** start **
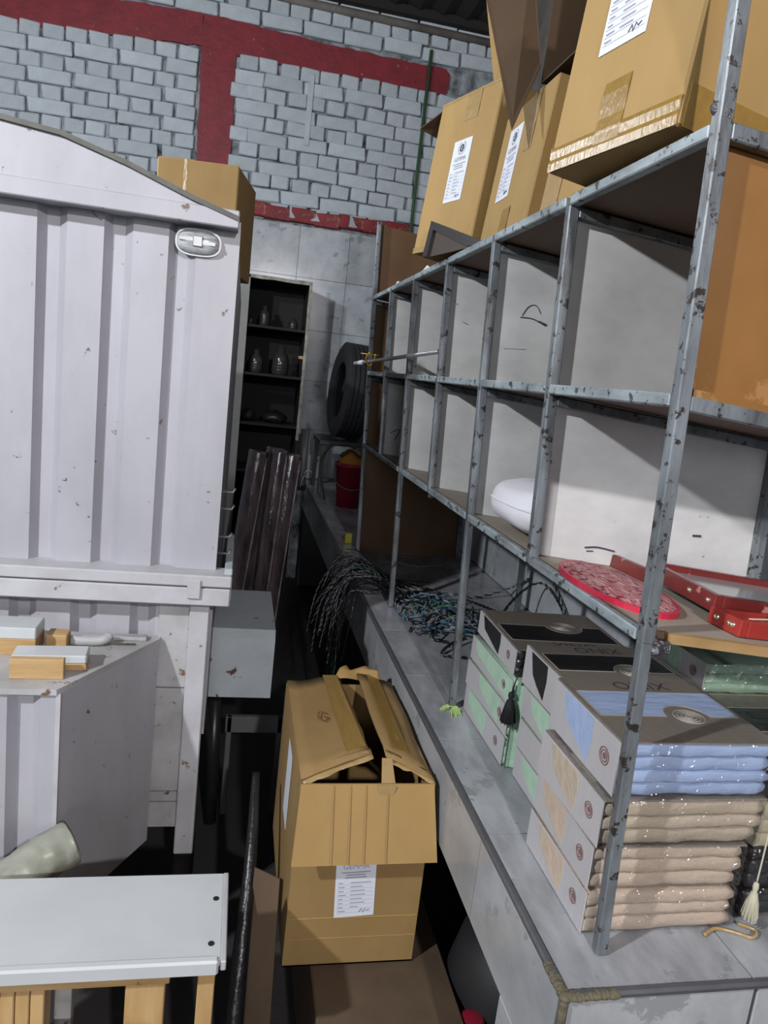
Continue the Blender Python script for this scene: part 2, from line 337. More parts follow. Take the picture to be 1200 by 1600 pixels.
cb(B().box(-.0535, -.0385, -.06, YW - .015, .8385, .852, .004), 'edge_trim', 'edge_trim')
cb(B().box(-.04, .643, -.0915, -.0765, .8385, .852, .004), 'edge_trim', 'edge_trim')
g = B()
for k in range(22): blob_at = (-.047 + .0068 * (k - 9), -.086, .8465) if k > 8 else (-.047, -.086 + .0072 * k, .8465); q = bmesh.new(); bmesh.ops.create_icosphere(q, subdivisions=2, radius=.0105); [setattr(v, 'co', Vector((v.co.x * 1.1, v.co.y * 1.1, v.co.z * .62)) * random.uniform(.80, 1.05)) for v in q.verts]; g.bm(q, None, True, Matrix.Translation(blob_at))
g.box(-.0545, -.040, -.0935, -.080, .5, .84, .005)
cb(g, 'corner_glue', 'glue')
# ------------------------------------------------------------------ pigeonhole rack
def S(x, y, z): return (x - .040 * (z - 1.75), y, z - .087 * x * (1 if z > 1.3 else 0))
PY = [0, .444, .8745, 1.300, 1.7475, 2.1885, 2.624]; T = .021; DX = .55
rk = empty('pigeonhole_rack', (.28, 1.3, .85), label='worn blue-grey welded steel pigeonhole rack standing on the tiled counter', cat='rack')
def rb(b, name, m): o = b.build(name, m, rk); o.location = (-.28, -1.3, -.85); return o
for i, y in enumerate(PY):
    top = (2.66, 2.086, 2.086, 2.086, 2.086, 2.086, 2.44)[i]; leg = i in (0, 2, 4, 6)
    for side, x in enumerate((0, DX - T)):
        b = B(S)
        if side == 0: b.box(x, x + T, y - T, y, 1.385, top, .002)
        else: b.box(x, x + T, y - T, y, 1.385 if not leg else .852 + .0, (2.66 if i == 0 else 2.086), .002)
        rb(b, 'post', 'steel_paint')
        if leg and side == 0:
            b = B(S); b.box(x + .001, x + T - .001, y - T + .001, y - .001, .852, 1.386, .002); rb(b, 'leg', 'steel_paint')
    for z in (2.066, 1.712):                                    # cross bars front to back
        if not (i == 0): rb(B(S).box(T, DX - T, y - T, y - .002, z, z + .02, .002), 'cross_bar', 'steel_paint')
    if i == 0:
        for z in (2.083, 1.730): rb(B(S).box(T, DX - T, -T, -.002, z, z + .022, .002), 'end_rail', 'steel_paint')
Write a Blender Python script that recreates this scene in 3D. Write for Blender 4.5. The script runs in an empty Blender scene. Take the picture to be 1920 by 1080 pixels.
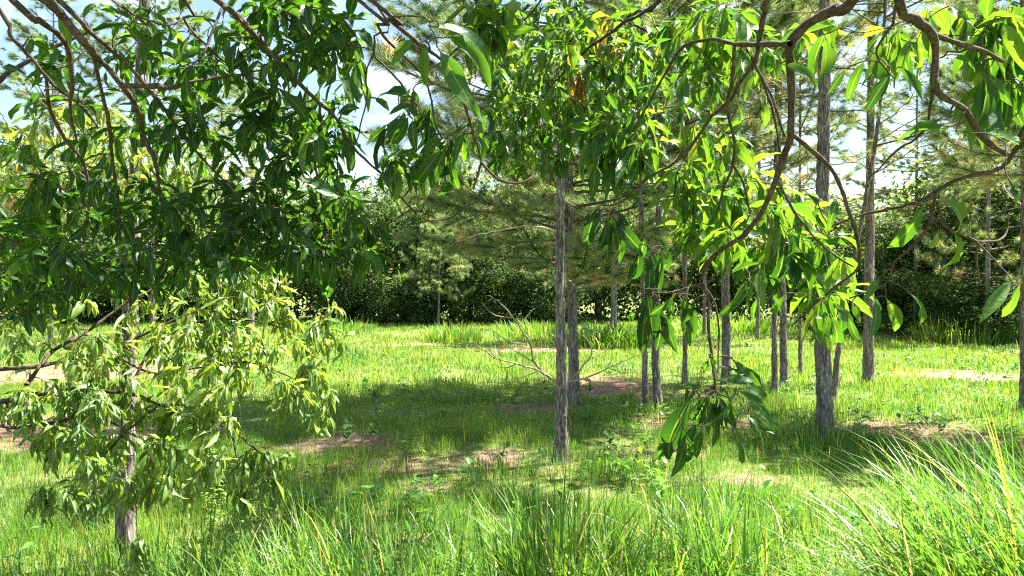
** end **
• **What to work on**
Every entry above is to be set down exactly; the pictures are to be left out.

• **Output**
Continue the Blender Python script for this scene: part 2, from line 337. More parts follow. Take the picture to be 1200 by 1600 pixels.
cb(B().box(-.0535, -.0385, -.06, YW - .015, .8385, .852, .004), 'edge_trim', 'edge_trim')
cb(B().box(-.04, .643, -.0915, -.0765, .8385, .852, .004), 'edge_trim', 'edge_trim')
g = B()
for k in range(22): blob_at = (-.047 + .0068 * (k - 9), -.086, .8465) if k > 8 else (-.047, -.086 + .0072 * k, .8465); q = bmesh.new(); bmesh.ops.create_icosphere(q, subdivisions=2, radius=.0105); [setattr(v, 'co', Vector((v.co.x * 1.1, v.co.y * 1.1, v.co.z * .62)) * random.uniform(.80, 1.05)) for v in q.verts]; g.bm(q, None, True, Matrix.Translation(blob_at))
g.box(-.0545, -.040, -.0935, -.080, .5, .84, .005)
cb(g, 'corner_glue', 'glue')
# ------------------------------------------------------------------ pigeonhole rack
def S(x, y, z): return (x - .040 * (z - 1.75), y, z - .087 * x * (1 if z > 1.3 else 0))
PY = [0, .444, .8745, 1.300, 1.7475, 2.1885, 2.624]; T = .021; DX = .55
rk = empty('pigeonhole_rack', (.28, 1.3, .85), label='worn blue-grey welded steel pigeonhole rack standing on the tiled counter', cat='rack')
def rb(b, name, m): o = b.build(name, m, rk); o.location = (-.28, -1.3, -.85); return o
for i, y in enumerate(PY):
    top = (2.66, 2.086, 2.086, 2.086, 2.086, 2.086, 2.44)[i]; leg = i in (0, 2, 4, 6)
    for side, x in enumerate((0, DX - T)):
        b = B(S)
        if side == 0: b.box(x, x + T, y - T, y, 1.385, top, .002)
        else: b.box(x, x + T, y - T, y, 1.385 if not leg else .852 + .0, (2.66 if i == 0 else 2.086), .002)
        rb(b, 'post', 'steel_paint')
        if leg and side == 0:
            b = B(S); b.box(x + .001, x + T - .001, y - T + .001, y - .001, .852, 1.386, .002); rb(b, 'leg', 'steel_paint')
    for z in (2.066, 1.712):                                    # cross bars front to back
        if not (i == 0): rb(B(S).box(T, DX - T, y - T, y - .002, z, z + .02, .002), 'cross_bar', 'steel_paint')
    if i == 0:
        for z in (2.083, 1.730): rb(B(S).box(T, DX - T, -T, -.002, z, z + .022, .002), 'end_rail', 'steel_paint')
Write a Blender Python script that recreates this scene in 3D. Write for Blender 4.5. The script runs in an empty Blender scene. Take the picture to be 1920 by 1080 pixels.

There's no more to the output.